In a primitive society always engaged in tribal wars, for example, to be manly means to fight, to be a soldier. But when civilization improved and conflicts were resolved less through battles, its idea of manliness entered into a crisis.
There were other notions and practices that while containing some good elements just could not be given a universal applicability. I learned that among the Spaniards, they were told when still young that it was not manly for boys to cry. That’s cruel. Boys and men sometimes need to cry.
I remember when I was still in kindergarten learning English with American nuns in the city. Whenever I would go to the barrio where my father came from, the people there, rough and tough, would laugh at me because I spoke English and would distinguish the long a from the short a.
I was made to understand that speaking English that way was not manly. It was good that my parents assured me I was on the right track, and told me just to understand the barrio people. Otherwise, I would have been confused.
Several incomplete and even wrong definitions and descriptions of manliness have appeared in history. To be manly was viewed before as being like the Spartans of old, or like the privileged class of society, or an independent artisan or successful businessman.
Sometimes, manliness was attached to having a Hercules-like physique, or being a Casanova or a playboy.
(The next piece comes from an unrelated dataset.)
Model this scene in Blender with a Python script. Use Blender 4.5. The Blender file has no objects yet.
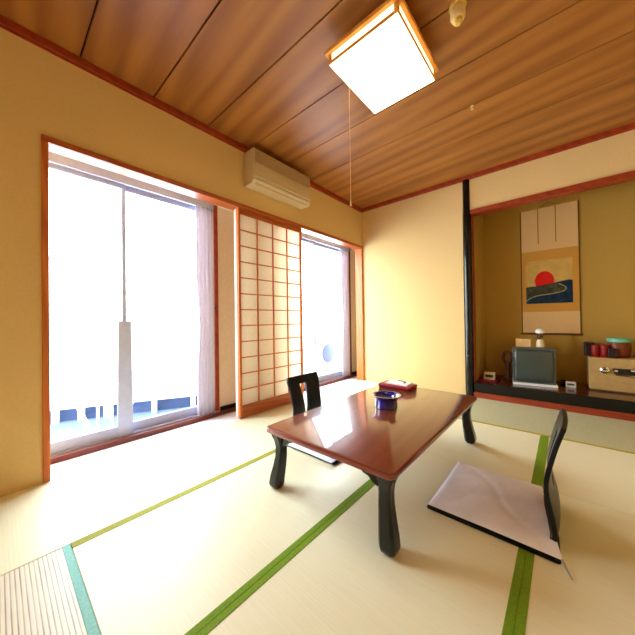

Caricatures of manliness proliferated.
We need to cultivate a culture of manliness grounded on the terra firma of the true nature of man. At our present age, we cannot simply remain in having a shallow understanding of manliness, vulnerable to pressure groups with questionable ideologies.
The old Greek and Roman civilizations have already given us a cue, by associating manliness with developing virtues, with the idea that everyone, man or woman, tries to excel and be the best one can be.
Precisely, the word virtue comes from the Latin stem “vir” which means man. To be manly, therefore, is to be virtuous.
What Christianity has done is to even ground this initially correct understanding of manliness by the Greeks and the Romans to its ultimate source. And that is to be like Christ—to be “alter Christus, ipse Christus” (another Christ, if not Christ himself).
Remember what St. John said of Christ: “He had no need that anyone should bear witness concerning man, for he himself knew what was in man.” (Jn 2,25)
In short, the test of manliness contains a crucial faith element to it. Absent that, everything becomes a mess.